Tuesday, September 17, 2013

Detroit's Debt-to-Revenue Went Vertical in the 2000s (Chart)

In a detailed article on September 15, the Detroit Free Press analyzed Detroit's historical financial trends and explained why it went broke and how it could have been prevented. They put up some scary charts that every municipality should see. Basically the city made a wrong way bet on its tax base in the 1990s and 2000s and ended up paying the price. They miscalculated their future pension and healthcare costs, mismanaged their pension funds (13th checks?), took on way too much debt, and ultimately failed to boost tax revenue via economic growth.
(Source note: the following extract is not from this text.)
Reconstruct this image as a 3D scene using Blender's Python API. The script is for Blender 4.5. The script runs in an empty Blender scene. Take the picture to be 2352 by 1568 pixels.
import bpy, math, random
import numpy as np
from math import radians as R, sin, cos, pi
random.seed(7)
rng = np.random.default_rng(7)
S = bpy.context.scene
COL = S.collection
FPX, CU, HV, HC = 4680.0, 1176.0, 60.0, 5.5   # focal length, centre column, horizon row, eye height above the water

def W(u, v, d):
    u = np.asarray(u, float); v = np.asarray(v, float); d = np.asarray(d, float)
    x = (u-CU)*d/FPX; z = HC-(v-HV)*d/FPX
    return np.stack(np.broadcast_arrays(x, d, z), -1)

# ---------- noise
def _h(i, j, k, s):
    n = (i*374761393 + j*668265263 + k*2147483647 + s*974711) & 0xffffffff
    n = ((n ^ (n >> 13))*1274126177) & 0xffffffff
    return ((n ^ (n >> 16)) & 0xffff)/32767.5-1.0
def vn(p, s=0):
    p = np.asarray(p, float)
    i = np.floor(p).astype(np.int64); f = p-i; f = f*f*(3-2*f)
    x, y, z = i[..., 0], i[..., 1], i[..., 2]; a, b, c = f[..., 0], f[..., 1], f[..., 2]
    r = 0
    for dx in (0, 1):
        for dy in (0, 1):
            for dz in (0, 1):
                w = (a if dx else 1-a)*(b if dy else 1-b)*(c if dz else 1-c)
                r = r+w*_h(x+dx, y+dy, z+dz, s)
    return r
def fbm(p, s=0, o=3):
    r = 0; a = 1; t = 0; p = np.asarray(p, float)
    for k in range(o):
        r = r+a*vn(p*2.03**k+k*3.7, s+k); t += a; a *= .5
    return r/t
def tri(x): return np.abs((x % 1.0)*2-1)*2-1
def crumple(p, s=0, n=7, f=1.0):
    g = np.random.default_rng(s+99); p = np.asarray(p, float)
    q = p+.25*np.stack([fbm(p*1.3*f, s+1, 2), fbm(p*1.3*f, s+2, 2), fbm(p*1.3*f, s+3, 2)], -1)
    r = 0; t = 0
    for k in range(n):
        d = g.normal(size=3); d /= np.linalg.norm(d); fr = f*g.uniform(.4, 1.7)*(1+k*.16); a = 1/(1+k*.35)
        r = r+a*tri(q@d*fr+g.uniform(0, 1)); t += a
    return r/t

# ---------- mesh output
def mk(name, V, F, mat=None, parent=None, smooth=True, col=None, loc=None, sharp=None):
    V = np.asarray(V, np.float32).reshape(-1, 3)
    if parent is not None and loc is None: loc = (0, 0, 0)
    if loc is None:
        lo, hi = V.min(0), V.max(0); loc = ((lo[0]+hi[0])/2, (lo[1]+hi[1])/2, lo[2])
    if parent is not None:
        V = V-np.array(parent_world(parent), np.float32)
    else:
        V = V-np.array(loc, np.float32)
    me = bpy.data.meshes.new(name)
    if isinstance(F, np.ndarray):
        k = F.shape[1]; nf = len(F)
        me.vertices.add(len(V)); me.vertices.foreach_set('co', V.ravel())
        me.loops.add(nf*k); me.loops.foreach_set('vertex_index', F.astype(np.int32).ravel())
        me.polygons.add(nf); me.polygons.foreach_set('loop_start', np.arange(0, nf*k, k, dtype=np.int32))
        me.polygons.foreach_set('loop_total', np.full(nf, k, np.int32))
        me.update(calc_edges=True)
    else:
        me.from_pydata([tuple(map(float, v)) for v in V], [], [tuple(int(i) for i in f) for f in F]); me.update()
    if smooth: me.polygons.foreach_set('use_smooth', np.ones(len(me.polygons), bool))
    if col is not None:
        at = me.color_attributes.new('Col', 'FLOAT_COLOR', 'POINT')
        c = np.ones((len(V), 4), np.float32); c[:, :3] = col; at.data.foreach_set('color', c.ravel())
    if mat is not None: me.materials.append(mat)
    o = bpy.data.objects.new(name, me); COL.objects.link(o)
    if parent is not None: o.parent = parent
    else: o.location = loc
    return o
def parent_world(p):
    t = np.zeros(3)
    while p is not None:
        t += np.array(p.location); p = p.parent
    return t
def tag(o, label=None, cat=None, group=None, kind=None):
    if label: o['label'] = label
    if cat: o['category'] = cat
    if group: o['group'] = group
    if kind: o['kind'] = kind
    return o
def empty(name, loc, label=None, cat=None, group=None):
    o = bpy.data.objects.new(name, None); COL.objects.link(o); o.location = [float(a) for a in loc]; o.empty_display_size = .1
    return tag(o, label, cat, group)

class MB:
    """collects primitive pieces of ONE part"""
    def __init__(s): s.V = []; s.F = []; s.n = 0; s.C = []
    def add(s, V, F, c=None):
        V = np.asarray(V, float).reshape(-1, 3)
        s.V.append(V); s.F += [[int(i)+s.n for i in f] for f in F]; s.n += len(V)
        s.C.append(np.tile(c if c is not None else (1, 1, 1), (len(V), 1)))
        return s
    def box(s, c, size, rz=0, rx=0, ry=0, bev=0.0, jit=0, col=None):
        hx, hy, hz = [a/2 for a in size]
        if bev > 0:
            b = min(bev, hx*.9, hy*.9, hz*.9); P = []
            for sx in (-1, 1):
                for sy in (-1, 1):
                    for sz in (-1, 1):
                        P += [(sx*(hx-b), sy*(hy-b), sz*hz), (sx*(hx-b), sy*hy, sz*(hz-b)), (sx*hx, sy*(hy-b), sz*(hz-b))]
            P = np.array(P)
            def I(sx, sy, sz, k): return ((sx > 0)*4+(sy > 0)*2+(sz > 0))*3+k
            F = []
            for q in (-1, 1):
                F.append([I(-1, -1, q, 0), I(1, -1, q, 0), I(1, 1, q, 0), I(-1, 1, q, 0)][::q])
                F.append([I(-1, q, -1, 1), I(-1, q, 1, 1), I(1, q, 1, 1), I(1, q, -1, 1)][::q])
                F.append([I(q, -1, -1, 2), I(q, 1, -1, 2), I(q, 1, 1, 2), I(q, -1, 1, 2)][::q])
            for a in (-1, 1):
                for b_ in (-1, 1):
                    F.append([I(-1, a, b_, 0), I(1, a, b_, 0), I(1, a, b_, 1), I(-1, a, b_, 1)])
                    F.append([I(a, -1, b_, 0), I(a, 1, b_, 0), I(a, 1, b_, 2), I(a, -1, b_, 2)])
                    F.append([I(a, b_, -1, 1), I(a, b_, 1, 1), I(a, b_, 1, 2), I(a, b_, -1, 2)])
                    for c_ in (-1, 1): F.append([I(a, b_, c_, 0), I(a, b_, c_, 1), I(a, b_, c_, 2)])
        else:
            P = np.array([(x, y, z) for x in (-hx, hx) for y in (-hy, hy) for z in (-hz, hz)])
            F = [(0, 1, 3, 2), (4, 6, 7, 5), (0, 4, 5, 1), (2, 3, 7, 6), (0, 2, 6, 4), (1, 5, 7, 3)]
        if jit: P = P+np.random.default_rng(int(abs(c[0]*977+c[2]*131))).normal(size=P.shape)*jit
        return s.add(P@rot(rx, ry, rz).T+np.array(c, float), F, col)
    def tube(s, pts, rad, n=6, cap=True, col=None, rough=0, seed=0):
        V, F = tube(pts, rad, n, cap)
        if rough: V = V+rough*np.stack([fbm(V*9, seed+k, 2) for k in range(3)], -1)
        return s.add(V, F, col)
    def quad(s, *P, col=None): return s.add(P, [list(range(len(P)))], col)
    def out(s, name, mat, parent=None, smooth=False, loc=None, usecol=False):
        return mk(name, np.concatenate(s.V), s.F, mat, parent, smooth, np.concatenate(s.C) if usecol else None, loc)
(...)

Detroit's days were numbered in the 2000s under Mayor Kwame Kilpatrick when its debt load went vertical against its tax revenue, and its tax base got destroyed by the housing bust, Great Recession and its declining population. Below is a video of the animated debt/revenue chart from the article. On other charts in the article, they noted that Detroit's income tax revenue plunged 55% from 2000 to 2010 and "wagering tax revenues from city casinos surpassed property taxes for the first time" in 2008. It just shows how unforeseen economic events, a spike in debt, a spike in health care/pension liabilities and costs, and a declining population (tax base flight) can send a large muni to bankruptcy court in 20 years. That's why I think Chicago and Illinois will be interesting to watch in the next 10 years (read: Moody's Downgraded Chicago, Cook County and Illinois Because of Unfunded Pension Liabilities and Rising Costs; Illinois Lost $20.4 Billion of Annual Personal Income Between 2000 and 2010). Chicago is definitely not the next Detroit, but a similar situation could occur in the future if its fiscal problems aren't resolved.